1. $1 + \text{Re}(R) = \text{Re}(T)$
2. $\text{Im}(R) = \text{Im}(T)$
   Where $R$ and $T$ represent reflection and transmission coefficients. The magnitude of the violation of these equations serves as a computationally cheap proxy for uncertainty.

This uncertainty metric is integrated into a multi-fidelity uncertainty-aware optimization workflow using Binary Particle Swarm Optimization (BPSO). The workflow operates in two stages:

1. Constant-Attraction Stage: An initial phase to overcome the "cold-start" problem, where particles are guided by a single objective.
2. Alternating-Strategy Stage: A dynamic phase that balances exploration (guiding particles toward regions of high physics-based uncertainty) and exploitation (guiding particles toward regions of high performance identified by high-fidelity evaluations).

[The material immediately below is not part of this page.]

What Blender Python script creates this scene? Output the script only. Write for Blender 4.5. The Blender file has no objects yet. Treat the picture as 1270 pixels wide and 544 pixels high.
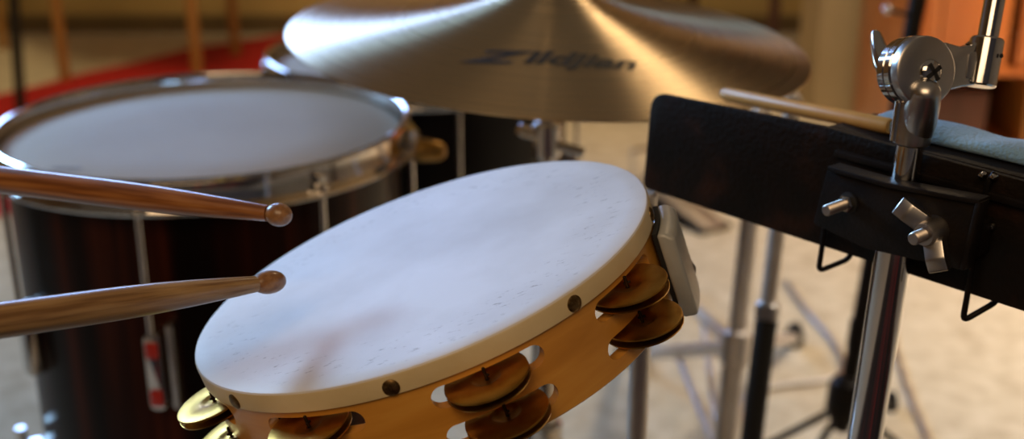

The system utilizes a "beacon" mechanism where a subset of designs is re-evaluated using a high-fidelity numerical solver (HFSS/PEEC) during the optimization loop. This allows the algorithm to correct surrogate errors without incurring the prohibitive cost of evaluating every particle with the high-fidelity solver.

Key Contributions

• Physics-Informed Uncertainty Metric: The paper introduces and validates PHY-UNC as a viable, low-cost alternative to ensemble-based methods (ENSB-UNC) for quantifying uncertainty in surrogate models. The authors demonstrate that PHY-UNC correlates strongly with actual prediction errors (Spearman correlation coefficients of 0.53–0.75), comparable to ensemble methods but requiring only a single model instance.
• Multi-Fidelity Optimization Framework: The authors develop a strategy that interleaves low-fidelity surrogate predictions with sparse high-fidelity evaluations. This framework dynamically shifts between exploration and exploitation based on uncertainty metrics and high-fidelity feedback.
• Empirical Validation on High-Dimensional Inverse Design: The method is rigorously tested on the inverse design of FSS in the 20–30 GHz range, a problem characterized by an extremely high-dimensional search space where comprehensive datasets are intractable.

Results

• Failure of Baseline Methods: Standard single-fidelity BPSO relying solely on surrogate predictions (LF-DES-MAE) failed catastrophically, achieving a success rate of less than 10% in finding designs with a High-Fidelity Design Mean Absolute Error (HF-DES-MAE) < 0.1. The surrogate model frequently led the optimizer into false minima.
• Improved Success Rates: The proposed multi-fidelity uncertainty-aware framework increased the success rate of finding performant solutions from <10% to over 50% for the challenging band-stop profile and 100% for the band-pass profile.
• Computational Efficiency: The multi-fidelity approach reduced the computational cost by an order of magnitude (approx. 10x) compared to using the high-fidelity solver exclusively. For instance, the multi-fidelity PHY-UNC algorithm reduced runtime per optimization run from ~1419 seconds (full high-fidelity) to ~158 seconds, while maintaining statistically indistinguishable optimization outcomes for the band-pass target.
• Equivalence of Metrics: Statistical analysis (Kolmogorov-Smirnov tests) showed no significant difference in performance between the physics-informed metric (PHY-UNC) and the ensemble-based metric (ENSB-UNC), validating PHY-UNC as a computationally efficient alternative.

Significance
The paper establishes that incorporating uncertainty quantification is essential for reliable AI-driven inverse design in high-dimensional, data-sparse problems. By leveraging fundamental physical laws as a proxy for uncertainty, the authors demonstrate a generalizable strategy that allows domain experts to encode prior knowledge into the optimization process. This approach enables autonomous scientific discovery systems to efficiently and robustly explore candidate designs, mitigating the risks of surrogate model extrapolation errors without the computational burden of traditional statistical uncertainty methods. The work sets a precedent for using physics-informed constraints not just for training, but as a critical post-hoc validation and guidance mechanism for AI-driven engineering design.